The men who owned the ships, as well as their captains and crew, would divide the profits of a successful cruise―and suffer all the more if their ship was captured or sunk, with privateersmen facing hellish conditions on British prison hulks, where they were treated not as enemy combatants but as pirates. Some Americans viewed them similarly, as cynical opportunists whose only aim was loot. Yet Dolin shows that privateersmen were as patriotic as their fellow Americans, and moreover that they greatly contributed to the war’s success: diverting critical British resources to protecting their shipping, playing a key role in bringing France into the war on the side of the United States, providing much-needed supplies at home, and bolstering the new nation’s confidence that it might actually defeat the most powerful military force in the world.

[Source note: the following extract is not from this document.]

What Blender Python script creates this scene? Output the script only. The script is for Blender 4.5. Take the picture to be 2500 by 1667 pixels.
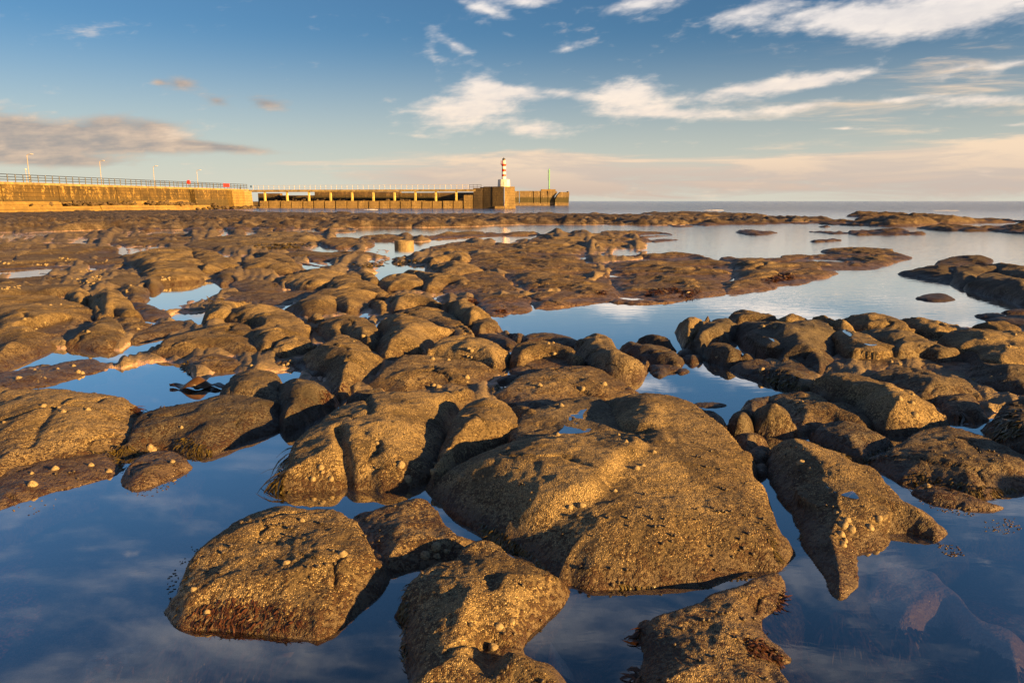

Creating an entirely new pantheon of Revolutionary heroes, Dolin reclaims such forgotten privateersmen as Captain Jonathan Haraden and Offin Boardman, putting their exploits, and sacrifices, at the very center of the conflict. Abounding in tales of daring maneuvers and deadly encounters, Rebels at Sea presents this nation’s first war as we have rarely seen it before.


About The Author

Eric Jay Dolin is the author of seventeen books, including Leviathan: The History of Whaling in America; A Furious Sky: The Five-Hundred-Year History of America’s Hurricanes; Black Flags, Blue Waters: The Epic History of America’s Most Notorious Pirates; Left for Dead: Shipwreck, Treachery, and Survival at the Edge of the World; and Rebels at Sea: Privateering in the American Revolution. His books have won many awards including the John Lyman Award for U.S. Maritime History; Fraunces Tavern Museum Book Award; National Society Daughters of the American Revolution Excellence in American History Book Award for Adult Nonfiction; Samuel Eliot Morison Book Award for Naval Literature; James P. Hanlan Book Award; and the Outdoor Writers Association of America Book Award. Many of his books have been chosen as “must reads” by the Massachusetts Center for the Book. Other honors include being chosen as a finalist for the Kirkus Prize, and as one of the best books of the year by The Los Angeles Times, The Boston Globe, The Washington Post, Kirkus Reviews, the Library Journal, and Booklist. Dolin lives in Marblehead, Massachusetts, with his family.